There is a difference between Dennett and Baars,
Dennett says the theater metaphor is not useful
to understand consciousness. He argues in
"consciousness explained" what consciousness
is not: it is not happening in a Catesian theater
where a single person, the self, sits before a
large stage or screen and watches what happens.
It is always easier to say what something
is not (e.g. non-linear, non-equilibrium, etc.)
than to say what it actually is.

Baars says the theater metaphor is useful to
understand consciousness. He argues that
consciousness is like the bright spot cast
by the spotlight on to the stage of theater.
The other actors and those in the backstage
or in the audience represent the unconscious
elements. Dennett's theater is empty except
the little self sitting there, Baars' theater
is full of actors.

I was asking about the latter version of
the theater metaphor.
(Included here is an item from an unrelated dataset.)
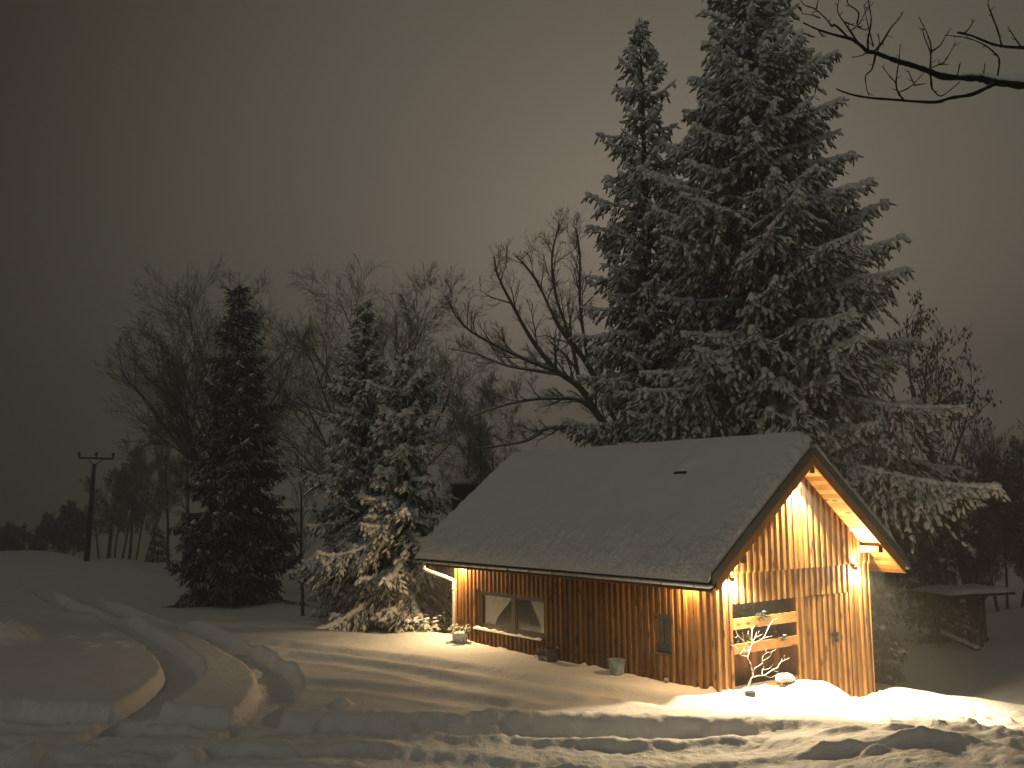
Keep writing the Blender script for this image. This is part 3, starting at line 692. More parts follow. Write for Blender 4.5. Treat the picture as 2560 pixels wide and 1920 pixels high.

Dennett writes about
it "for those who want to join the race
to model consciousness, this is the starting
line" (on the Back Cover of Baars' earlier book
"A Cognitive Theory of Consciousness"). Is it?
Does anyone agree?

-J.

----- Original Message ----- From: "Nicholas Thompson" <nickthomp...@earthlink.net>
To: <Friam@redfish.com>
Sent: Friday, October 23, 2009 6:57 AM
Subject: Re: [FRIAM] In the theater of consciousness


The idea  you describe here is familiar to me as the "cartesian theatre",
which I think arises from Daniel Dennet, Consciousness Explained???  It is
also represented, I think, in a book called the User Illusion, which I have never read. It's a very tempting view because it is deeply imbedded in our
day-to-day conversations about behavior.

It is called the Cartesian Theatre because of  Descartes's  "brain in the
vat" argument that leads to the conclusion that all we can for sure is the
content of our own minds.  On that basis, we start to think of experience
as something we sit and watch played out sort of  screen on the inside of
our skulls, watched perhaps by the cyclopean eye of the pineal.     As you
know, it is my view that this sort of cartesian skepticism leads further:--
to the conclusion that we cant know anything for sure.  On my account, if
we cannot know about the world, we surely cannot know about our own minds.
The argument is as follows:  Any knowledge requires a knowledge-gathering
mechanism that uses cues. If we doubt that there are more or less accurate
mechanisms for gathering information about the world, why would we be
confident that there are mechanisms for gtathering information about one's
own mind.  This is how I arrive at my position, "O what the fuck, why not
just be realists and get the silliness over at the beginning."